Jesus lives!  Jesus is our Lord!  Jesus is somebody!  Jesus is coming again! [Acts 1:10-11]  Jesus is in heaven, our Mediator and Intercessor [Romans 8:34; 1 Timothy 2:5].  And it is Jesus we want to see.  To have a letter from Him is not enough—like the seven letters to the churches in Asia [Revelation 2:1-3:22].  To have a story of His life is not enough.  The Gospels we read, His words of wisdom—even the Holy Spirit in our hearts is not enough [1 Corinthians 6:19-20].  We want to see Jesus someday.  Like the Greeks who came to the feast, “Sir, we would see Jesus” [John 12:21]. It is Jesus we want to see.

And it is Jesus someday we are going to see personally, face to face [Revelation 22:3-4].  Like the faith of Job, “I know that my Redeemer liveth . . . and though through my skin worms destroy this body, yet in my flesh shall I see God: Whom mine eyes shall see, and not another” [Job 19:25-27].  It is like that so oft repeated imagery in the Bible, the bride and the groom.  When they are separated, how unhappy and lonely; and how look forward to a rendezvous when the bride and the bridegroom sit down together.  We shall do that at the marriage supper of the Lamb [Revelation 19:7-9].  It is Jesus that we want to see.  And it is Jesus someday we are going to see.  He is coming again! [Acts 1:11; John 14:2-3; Revelation 1:7; Revelation 22:20]

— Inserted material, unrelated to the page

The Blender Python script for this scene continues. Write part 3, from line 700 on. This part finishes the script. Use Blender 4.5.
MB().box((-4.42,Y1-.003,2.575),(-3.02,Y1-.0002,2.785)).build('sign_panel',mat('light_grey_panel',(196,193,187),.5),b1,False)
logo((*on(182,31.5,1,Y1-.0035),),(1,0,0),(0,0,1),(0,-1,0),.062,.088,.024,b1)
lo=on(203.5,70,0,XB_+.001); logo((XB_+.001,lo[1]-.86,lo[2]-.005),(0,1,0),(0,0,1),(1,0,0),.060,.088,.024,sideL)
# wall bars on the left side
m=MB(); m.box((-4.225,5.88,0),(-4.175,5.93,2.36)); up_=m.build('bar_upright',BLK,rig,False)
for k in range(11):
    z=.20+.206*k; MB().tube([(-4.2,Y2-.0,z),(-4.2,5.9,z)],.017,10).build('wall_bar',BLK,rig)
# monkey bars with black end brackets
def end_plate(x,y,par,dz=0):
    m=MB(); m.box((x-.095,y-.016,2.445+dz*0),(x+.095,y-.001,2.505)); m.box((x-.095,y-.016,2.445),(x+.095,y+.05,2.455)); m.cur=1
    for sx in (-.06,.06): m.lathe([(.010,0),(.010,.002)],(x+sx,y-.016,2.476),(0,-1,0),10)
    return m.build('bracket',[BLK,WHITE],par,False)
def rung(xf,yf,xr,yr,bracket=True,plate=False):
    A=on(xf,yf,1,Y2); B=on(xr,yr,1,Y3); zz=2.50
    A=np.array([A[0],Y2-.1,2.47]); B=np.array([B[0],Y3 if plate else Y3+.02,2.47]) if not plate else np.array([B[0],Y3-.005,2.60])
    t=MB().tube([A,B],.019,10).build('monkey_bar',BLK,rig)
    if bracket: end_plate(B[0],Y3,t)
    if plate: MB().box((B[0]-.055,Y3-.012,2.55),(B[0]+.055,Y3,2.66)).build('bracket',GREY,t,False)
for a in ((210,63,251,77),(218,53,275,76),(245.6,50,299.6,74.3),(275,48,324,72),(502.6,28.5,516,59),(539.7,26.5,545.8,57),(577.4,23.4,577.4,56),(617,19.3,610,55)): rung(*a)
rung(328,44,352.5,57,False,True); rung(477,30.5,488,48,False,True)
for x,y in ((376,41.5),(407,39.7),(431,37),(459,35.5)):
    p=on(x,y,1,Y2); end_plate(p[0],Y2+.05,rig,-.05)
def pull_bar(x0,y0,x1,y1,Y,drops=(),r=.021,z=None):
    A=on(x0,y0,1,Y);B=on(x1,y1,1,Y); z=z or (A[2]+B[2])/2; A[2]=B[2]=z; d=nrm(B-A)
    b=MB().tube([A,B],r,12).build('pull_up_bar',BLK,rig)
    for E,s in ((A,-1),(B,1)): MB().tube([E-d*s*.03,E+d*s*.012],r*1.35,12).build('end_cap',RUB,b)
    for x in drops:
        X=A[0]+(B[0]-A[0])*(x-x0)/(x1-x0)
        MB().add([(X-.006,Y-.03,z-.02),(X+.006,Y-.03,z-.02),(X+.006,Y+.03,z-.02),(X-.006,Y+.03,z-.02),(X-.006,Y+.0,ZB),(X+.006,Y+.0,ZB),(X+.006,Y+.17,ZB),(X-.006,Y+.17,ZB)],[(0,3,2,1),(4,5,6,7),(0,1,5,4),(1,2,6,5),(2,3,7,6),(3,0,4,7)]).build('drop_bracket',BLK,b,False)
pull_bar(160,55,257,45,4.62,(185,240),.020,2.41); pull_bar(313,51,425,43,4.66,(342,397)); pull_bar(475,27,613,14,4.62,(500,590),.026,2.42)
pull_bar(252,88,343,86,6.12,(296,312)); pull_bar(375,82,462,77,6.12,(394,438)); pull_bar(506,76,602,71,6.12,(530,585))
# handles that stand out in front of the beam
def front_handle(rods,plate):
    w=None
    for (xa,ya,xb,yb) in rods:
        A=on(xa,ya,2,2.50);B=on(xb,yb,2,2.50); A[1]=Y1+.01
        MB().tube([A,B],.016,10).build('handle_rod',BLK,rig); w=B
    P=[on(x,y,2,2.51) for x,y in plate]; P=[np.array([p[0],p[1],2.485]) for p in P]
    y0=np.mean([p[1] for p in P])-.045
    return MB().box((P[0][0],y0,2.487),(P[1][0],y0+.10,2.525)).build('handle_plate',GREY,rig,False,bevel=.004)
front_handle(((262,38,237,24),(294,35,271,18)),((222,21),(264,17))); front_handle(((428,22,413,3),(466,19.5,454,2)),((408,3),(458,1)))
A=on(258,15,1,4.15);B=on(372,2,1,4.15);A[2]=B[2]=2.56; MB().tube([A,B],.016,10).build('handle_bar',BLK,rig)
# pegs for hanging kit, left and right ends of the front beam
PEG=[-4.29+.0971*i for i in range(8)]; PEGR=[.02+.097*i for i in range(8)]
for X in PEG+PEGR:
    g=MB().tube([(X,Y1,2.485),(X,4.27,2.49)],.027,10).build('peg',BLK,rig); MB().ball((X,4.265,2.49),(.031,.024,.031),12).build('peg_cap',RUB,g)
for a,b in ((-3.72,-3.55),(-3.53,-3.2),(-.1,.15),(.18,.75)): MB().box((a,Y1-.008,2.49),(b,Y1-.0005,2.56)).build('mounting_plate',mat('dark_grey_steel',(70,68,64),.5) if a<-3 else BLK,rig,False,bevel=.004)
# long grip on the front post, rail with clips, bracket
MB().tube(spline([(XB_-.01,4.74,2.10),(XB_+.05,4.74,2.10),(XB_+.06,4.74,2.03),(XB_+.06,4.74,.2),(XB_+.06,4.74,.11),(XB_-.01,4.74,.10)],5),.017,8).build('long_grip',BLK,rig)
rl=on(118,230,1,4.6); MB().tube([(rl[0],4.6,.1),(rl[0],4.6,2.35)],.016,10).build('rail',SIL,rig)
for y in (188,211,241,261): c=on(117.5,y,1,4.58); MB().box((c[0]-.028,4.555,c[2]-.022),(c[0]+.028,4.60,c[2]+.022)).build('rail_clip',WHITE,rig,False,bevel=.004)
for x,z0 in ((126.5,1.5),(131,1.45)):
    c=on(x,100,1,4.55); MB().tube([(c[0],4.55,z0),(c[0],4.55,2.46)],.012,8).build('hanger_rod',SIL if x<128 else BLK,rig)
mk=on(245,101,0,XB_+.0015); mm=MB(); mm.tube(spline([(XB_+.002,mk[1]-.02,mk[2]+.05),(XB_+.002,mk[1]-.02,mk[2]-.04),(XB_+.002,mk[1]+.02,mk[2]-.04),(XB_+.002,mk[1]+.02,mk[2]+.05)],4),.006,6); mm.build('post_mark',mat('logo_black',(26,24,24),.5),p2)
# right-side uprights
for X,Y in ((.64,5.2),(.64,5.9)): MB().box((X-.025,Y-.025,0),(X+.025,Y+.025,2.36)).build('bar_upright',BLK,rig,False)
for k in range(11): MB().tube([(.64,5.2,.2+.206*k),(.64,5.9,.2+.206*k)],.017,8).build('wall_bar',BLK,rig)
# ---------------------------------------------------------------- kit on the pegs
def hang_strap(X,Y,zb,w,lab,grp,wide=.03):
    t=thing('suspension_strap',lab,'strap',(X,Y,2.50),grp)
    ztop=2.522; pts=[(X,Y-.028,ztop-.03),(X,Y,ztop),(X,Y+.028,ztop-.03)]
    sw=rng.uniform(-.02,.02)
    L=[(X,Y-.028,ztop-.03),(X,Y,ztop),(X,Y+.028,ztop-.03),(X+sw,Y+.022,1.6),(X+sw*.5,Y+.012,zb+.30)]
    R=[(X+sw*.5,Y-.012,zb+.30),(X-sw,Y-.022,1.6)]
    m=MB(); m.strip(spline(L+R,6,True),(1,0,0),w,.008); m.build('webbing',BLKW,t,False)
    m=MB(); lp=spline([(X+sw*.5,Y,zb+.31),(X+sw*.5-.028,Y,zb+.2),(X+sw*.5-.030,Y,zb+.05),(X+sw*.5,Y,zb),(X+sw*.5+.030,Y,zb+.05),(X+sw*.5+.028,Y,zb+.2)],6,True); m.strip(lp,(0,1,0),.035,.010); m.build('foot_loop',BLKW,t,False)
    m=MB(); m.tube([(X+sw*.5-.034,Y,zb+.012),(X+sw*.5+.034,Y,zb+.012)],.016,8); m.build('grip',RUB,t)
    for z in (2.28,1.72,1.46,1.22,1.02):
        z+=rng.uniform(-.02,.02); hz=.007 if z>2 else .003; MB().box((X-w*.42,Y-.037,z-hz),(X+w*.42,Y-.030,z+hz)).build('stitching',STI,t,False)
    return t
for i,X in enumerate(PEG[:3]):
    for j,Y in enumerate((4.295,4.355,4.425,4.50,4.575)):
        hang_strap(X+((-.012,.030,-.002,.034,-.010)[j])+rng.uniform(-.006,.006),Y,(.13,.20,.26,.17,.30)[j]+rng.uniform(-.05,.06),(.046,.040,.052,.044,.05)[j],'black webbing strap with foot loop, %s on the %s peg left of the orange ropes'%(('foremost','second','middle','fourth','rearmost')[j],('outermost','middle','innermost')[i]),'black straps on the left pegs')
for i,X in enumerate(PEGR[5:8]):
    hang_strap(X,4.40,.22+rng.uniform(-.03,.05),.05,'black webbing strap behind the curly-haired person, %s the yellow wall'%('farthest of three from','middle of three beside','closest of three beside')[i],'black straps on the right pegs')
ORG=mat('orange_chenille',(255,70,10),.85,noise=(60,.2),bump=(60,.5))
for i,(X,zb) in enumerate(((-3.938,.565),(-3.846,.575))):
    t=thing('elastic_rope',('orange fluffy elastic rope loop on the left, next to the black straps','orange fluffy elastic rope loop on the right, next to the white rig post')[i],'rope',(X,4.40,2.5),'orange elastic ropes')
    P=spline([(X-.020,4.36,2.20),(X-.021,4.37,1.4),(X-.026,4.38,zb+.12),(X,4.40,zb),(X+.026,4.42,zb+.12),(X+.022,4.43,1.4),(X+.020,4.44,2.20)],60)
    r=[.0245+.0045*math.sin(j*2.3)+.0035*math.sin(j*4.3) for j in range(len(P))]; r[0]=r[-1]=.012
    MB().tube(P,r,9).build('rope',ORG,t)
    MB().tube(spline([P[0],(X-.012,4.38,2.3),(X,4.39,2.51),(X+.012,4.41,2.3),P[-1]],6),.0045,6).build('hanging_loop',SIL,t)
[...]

Ah, Lord, there are ten thousand things that buffet our faith.  Sometimes we are discouraged.  And the trials of the pilgrimage of this life leave us lonely and forlorn.  But He has not forgotten us.  He will faithfully keep the promise He made, “I will come again” [John 14:3].  And our answering prayer is that of the sainted apostle John, “Even so, come, Lord Jesus” [Revelation 22:20].  If I know my heart, I am ready [Romans 10:8-13].  Today, tonight, any day, any time, Lord, come, in Thy glorious name, amen.